Edit: The performance of the 15-85 is very good, but at f5.6 at the long end, I wouldn't call it a top-spec
 
^ agreed.

But back to efs (and other APS-C only variants) lenses - I believe there is a lot of camera snobbery at play when they are sometimes pushed aside in favour of full frame, even L series lenses. If you own an APS-C camera and all the above lenses, there is no need to 'upgrade' to a FF body IMO! Chuck in a 70-200 L or 100-400 L with that lot and I could never see myself wanting more!
 
^ agreed.

But back to efs lenses - I believe there is a lot of camera snobbery at play when they are sometimes pushed aside in favour of full frame, even L series lenses. If you own an APS-C camera and all the above lenses, there is no need to 'upgrade' to a FF body IMO! Chuck in a 70-200 L or 100-400 L with that lot and I could never see myself wanting more!


Absolutely... I have chosen a system without a 'full frame' route - and it wasn't because I hadn't noticed. The problem with the EF-S lenses is that although you could marry them to a 7D body, you won't get a weather sealed system, because Canon won't make a weather sealed EF-S lens because they want you to go 'full frame' (what is medium format - really full frame :cuckoo: ) and L series. In effect, Canon perpetuates the snobbery by not producing EF-S 'L' lenses (they could paint your 10-22 white and weather seal it!).

Full frame is far from a panacea - worse (I'm not saying APS-C or fourthirds is perfect, just better overall) vignetting, worse corner sharpness, great tendency for lateral CA and fringing.

The Depth of Field thing is an interesting one.
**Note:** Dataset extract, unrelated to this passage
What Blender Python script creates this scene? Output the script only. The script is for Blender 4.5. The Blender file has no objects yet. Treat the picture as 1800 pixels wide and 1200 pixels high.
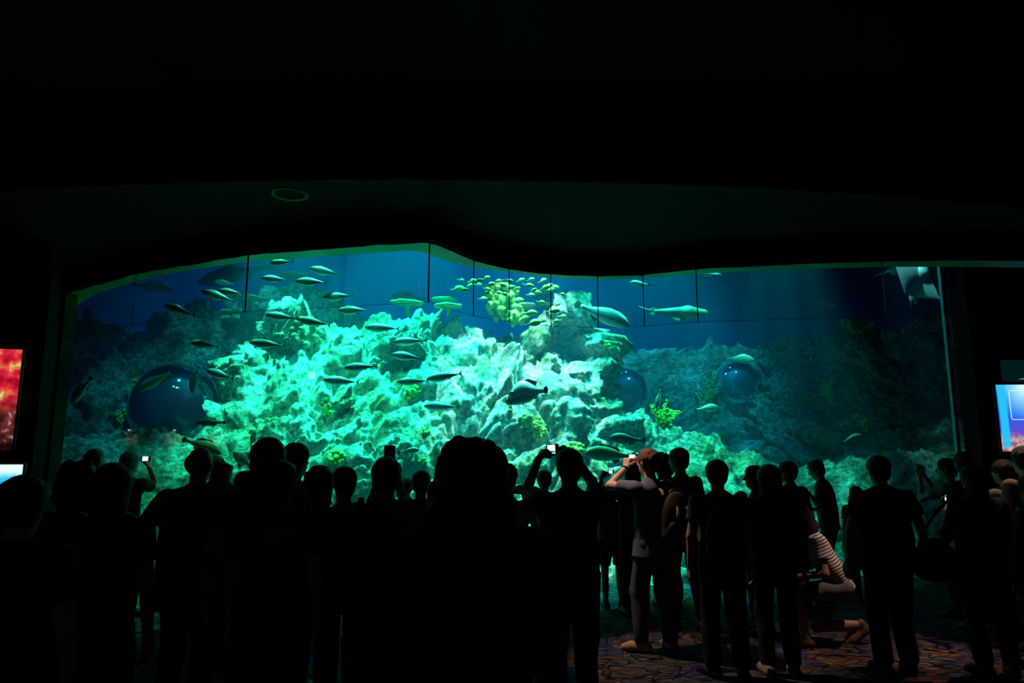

Shallow is great for portraiture (although not essential) but bad for macro and being able to use long telephotos at full aperture (and get all of the bit of wildlife you are shooting sharp). So Full-frame is better at some things and worse at others. The extra reach of the crop-sensors is great for wildlife too.

Add in weight and size and the reason why APS-C is not about to disappear is fairly evident. Anyone who tells you that full-frame is taking over and APS-C is dead is, frankly, barking...

Andy
 
The problem with the EF-S lenses is that although you could marry them to a 7D body, you won't get a weather sealed system, because Canon won't make a weather sealed EF-S lens because they want you to go 'full frame'

Add in weight and size and the reason why APS-C is not about to disappear is fairly evident. Anyone who tells you that full-frame is taking over and APS-C is dead is, frankly, barking...

Andy

I agree and disagree, with some of your statements. There's a large rumour mill about canon saying they moving away from cropped sensors and wanting everyone to move to full frame thats :cuckoo:

The 1D (1.3x crop) series of camera's have been around for ages aimed at the sports photographer, that will continue, just the same as the APS-C sensor range of camera's, so full frame will only be part of the range.

Forget about weather sealed for a canon 500D. The only true weather sealed canon camera's are the 1D series and selected L series lenses, plus a filter to complete the seal process. Even the 7D only has 90's weather seal protection, equivalent to EOS 1N.

But the OP was asking what lens to get for motorsport and most post have completely missed the point.

First of all, a budget would be helpful, £300 - £3000, very large difference.

Most of the race track I visit (unless your a media tog) has large safety barriers and fencing obstructing you view. Hence a 70-200mm or even a 70-300mm lens won't cut the mustard. You'll need minimum of 300mm, if not 400-500mm

So second question would be, track or rally. 70-200 would be perfect for rally shots, but very limited for say Silverstone, Donnington, parts of Brands hatch etc, so this would establish the zoom range or perhaps a prime.

Unfortunately for motorsport, fast glass tends to be the must... my current setup for motorsport is 1D MKIIn + 300mm f2.8, 20D with either a 300mm f4 or the 70-200mm f2.8 IS (plus 1.4x TC for the primes)

Ok the prime route is what I've chosen, but 2 other lenses of merit for motorsport would be the sigma 100-300mm f4 or if you can stretch the budget the sigma 120-300mm f2.8

On a budget, the sigma 120-400mm f4.5-5.6 seems to be the affordable approach for many, but that's £600, the only other lens of merit is the 70-300mm f4-5.6 IS at around £400.

But we need abit of help from the OP as to actually what he can afford and wants.
 
But the OP was asking what lens to get for motorsport and most post have completely missed the point.

For that reason, if you are going for Canon L lenses, I would have suggested the 100-400mm. As this is one of the few that is long enough for any motorsport unless you have pit passes and can get inside the safety catch fencing. Even then, you are still behind the tyre walls and a long way from the action in most racing.

So, if it is a choice between 70-200L, 55-250 cheapo, and 70-300 IS - I would probably go for the cheapest as none of them will get you the results you want!